Question

A compound contains only nitrogen and oxygen and is 30.5% nitrogen by mass. A gaseous sample of the compound has a density of 3.61 g/L at 924 torr and 105°C. What is the molecular formula of the compound?

Answer 1

Answer : The molecular formula of the compound will be, $NO_4$

Explanation:

First we have to calculate the mass of nitrogen and oxygen.

As we are given that 30.5 % nitrogen by mass that means 30.5 g of nitrogen present in 100 g of solution.

Mass of nitrogen = 30.5 g

Mass of oxygen = Mass of solution - Mass of nitrogen

Mass of oxygen = 100 g - 30.5 g

Mass of oxygen = 69.5 g

To formulate the empirical formula, we need to follow some steps:

Step 1: Converting the given masses into moles.

Moles of N =$\frac{\text{Given mass of N}}{\text{Molar mass of N}}=\frac{30.5g}{28g/mole}=1.09moles$

Moles of O = $\frac{\text{Given mass of O}}{\text{Molar mass of O}}=\frac{69.5g}{16g/mole}=4.34moles$

Step 2: Calculating the mole ratio of the given elements.

For the mole ratio, we divide each value of the moles by the smallest number of moles calculated which is 1.09 moles.
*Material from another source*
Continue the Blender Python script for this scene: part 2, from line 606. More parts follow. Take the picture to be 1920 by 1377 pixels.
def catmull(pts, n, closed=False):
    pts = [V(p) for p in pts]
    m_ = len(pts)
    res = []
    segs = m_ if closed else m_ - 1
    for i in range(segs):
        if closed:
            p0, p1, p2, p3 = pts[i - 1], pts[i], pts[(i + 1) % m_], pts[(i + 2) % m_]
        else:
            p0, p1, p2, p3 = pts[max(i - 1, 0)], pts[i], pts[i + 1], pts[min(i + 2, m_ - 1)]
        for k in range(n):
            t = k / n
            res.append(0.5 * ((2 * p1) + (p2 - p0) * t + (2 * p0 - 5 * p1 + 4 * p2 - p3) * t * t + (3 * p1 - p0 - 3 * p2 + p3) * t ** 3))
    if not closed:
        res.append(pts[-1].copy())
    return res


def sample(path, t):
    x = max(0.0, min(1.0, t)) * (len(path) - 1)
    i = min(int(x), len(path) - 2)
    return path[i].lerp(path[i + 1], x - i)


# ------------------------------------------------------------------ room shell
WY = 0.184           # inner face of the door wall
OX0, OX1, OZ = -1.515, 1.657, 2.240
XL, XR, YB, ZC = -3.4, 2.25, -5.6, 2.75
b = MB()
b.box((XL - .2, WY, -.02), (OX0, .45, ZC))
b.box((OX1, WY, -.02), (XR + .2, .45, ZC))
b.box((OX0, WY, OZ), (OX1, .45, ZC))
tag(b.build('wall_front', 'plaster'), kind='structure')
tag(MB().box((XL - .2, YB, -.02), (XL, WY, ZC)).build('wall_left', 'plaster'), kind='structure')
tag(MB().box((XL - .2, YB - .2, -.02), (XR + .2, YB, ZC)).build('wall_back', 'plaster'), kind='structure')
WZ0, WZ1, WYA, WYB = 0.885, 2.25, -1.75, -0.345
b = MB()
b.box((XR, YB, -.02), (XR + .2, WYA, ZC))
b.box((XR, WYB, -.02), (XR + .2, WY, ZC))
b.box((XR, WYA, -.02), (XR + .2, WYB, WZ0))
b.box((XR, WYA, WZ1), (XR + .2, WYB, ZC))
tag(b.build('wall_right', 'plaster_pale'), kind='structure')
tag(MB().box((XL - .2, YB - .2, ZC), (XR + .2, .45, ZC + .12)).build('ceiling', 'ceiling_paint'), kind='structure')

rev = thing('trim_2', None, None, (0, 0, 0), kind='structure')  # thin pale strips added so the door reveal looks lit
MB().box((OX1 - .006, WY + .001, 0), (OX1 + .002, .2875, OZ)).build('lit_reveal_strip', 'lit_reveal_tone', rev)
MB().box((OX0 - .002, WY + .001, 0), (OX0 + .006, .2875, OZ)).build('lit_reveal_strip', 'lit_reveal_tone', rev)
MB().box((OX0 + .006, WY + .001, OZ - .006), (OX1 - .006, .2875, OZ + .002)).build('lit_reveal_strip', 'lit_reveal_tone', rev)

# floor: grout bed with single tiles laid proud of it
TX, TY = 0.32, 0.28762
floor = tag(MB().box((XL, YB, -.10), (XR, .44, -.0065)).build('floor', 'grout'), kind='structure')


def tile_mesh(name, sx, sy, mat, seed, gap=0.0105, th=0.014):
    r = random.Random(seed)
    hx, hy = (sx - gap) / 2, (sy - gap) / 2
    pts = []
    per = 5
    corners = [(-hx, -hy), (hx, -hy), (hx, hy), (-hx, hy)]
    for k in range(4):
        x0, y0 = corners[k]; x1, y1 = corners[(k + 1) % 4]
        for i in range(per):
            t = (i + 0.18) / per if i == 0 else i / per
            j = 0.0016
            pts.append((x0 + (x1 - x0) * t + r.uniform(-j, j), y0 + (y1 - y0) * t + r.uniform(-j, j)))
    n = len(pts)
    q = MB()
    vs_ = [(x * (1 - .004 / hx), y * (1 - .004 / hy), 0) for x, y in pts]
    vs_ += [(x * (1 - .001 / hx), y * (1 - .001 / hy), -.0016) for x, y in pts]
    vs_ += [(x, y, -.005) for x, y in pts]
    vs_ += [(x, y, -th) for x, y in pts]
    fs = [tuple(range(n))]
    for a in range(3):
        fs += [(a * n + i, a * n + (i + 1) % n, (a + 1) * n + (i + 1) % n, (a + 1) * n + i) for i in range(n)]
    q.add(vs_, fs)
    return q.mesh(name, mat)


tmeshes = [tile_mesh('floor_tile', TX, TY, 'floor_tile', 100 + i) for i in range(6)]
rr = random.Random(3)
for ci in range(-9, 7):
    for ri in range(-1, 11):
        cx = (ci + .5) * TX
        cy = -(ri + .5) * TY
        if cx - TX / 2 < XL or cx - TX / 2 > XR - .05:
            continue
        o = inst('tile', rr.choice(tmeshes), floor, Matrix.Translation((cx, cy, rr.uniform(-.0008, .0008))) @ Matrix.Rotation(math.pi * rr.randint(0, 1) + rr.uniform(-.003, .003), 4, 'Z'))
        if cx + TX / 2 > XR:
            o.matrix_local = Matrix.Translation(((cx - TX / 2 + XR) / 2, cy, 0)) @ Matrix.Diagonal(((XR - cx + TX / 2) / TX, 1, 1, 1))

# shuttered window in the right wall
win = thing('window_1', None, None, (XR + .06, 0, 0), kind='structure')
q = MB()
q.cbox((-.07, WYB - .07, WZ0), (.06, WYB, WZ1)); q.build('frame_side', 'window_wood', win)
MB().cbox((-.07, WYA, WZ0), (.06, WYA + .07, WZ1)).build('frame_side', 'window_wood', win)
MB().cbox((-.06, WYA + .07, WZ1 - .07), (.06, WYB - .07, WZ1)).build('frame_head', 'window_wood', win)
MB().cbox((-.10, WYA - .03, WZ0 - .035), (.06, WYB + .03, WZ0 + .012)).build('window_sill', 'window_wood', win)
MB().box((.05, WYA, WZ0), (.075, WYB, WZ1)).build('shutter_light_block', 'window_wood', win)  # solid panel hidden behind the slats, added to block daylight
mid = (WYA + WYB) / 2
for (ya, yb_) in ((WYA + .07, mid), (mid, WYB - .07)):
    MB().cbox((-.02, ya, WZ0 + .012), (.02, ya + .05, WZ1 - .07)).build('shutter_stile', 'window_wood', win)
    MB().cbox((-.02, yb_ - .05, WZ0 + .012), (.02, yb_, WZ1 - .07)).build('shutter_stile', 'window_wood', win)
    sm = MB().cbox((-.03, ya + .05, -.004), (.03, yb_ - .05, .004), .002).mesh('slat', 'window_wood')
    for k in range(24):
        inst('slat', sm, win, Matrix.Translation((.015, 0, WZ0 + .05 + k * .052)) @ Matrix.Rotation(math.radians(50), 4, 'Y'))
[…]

For N = $\frac{1.09}{1.09}=1$

For O = $\frac{4.34}{1.09}=3.98\approx 4$

Step 3: Taking the mole ratio as their subscripts.

The ratio of N : O = 1 : 4

Hence, the empirical formula for the given compound is $NO_4$

The empirical mass of given compound is $NO_4$  = 1(28) + 4(16) = 92 g/eq

To calculate the molecular mass of compound we are using ideal gas equation:

$PV=nRT\\\\PV=\frac{w}{M}RT\\\\P=\frac{w}{V}\\times \frac{RT}{M}\\\\P=\rho \frac{RT}{M}$

where,

P = pressure of gas = 924 torr = 1.216 atm

Conversion used : (1 atm = 760 torr)

T = temperature of gas = $105^oC=273+105=378K$

R = gas constant = 0.0821 L.atm/mole.K

$\rho$ = density of gas = 3.61 g/L

M = molar mass of gas = ?

Now put all the given values in the ideal gas equation, we get:

$(1.216atm)=3.61g/L\times \frac{(0.0821L.atm/mole.K)\times (378K)}{M}$

$M=92.1g/mol$

Now we have to calculate the molecular formula of the compound.

The equation used to calculate the valency is :

$n=\frac{\text{molecular mass}}{\text{empirical mass}}$

$n=\frac{92.1}{92}=1$

Molecular formula = $(NO_4)_n=(NO_4)_1=NO_4$

Thus, the molecular formula of the compound will be, $NO_4$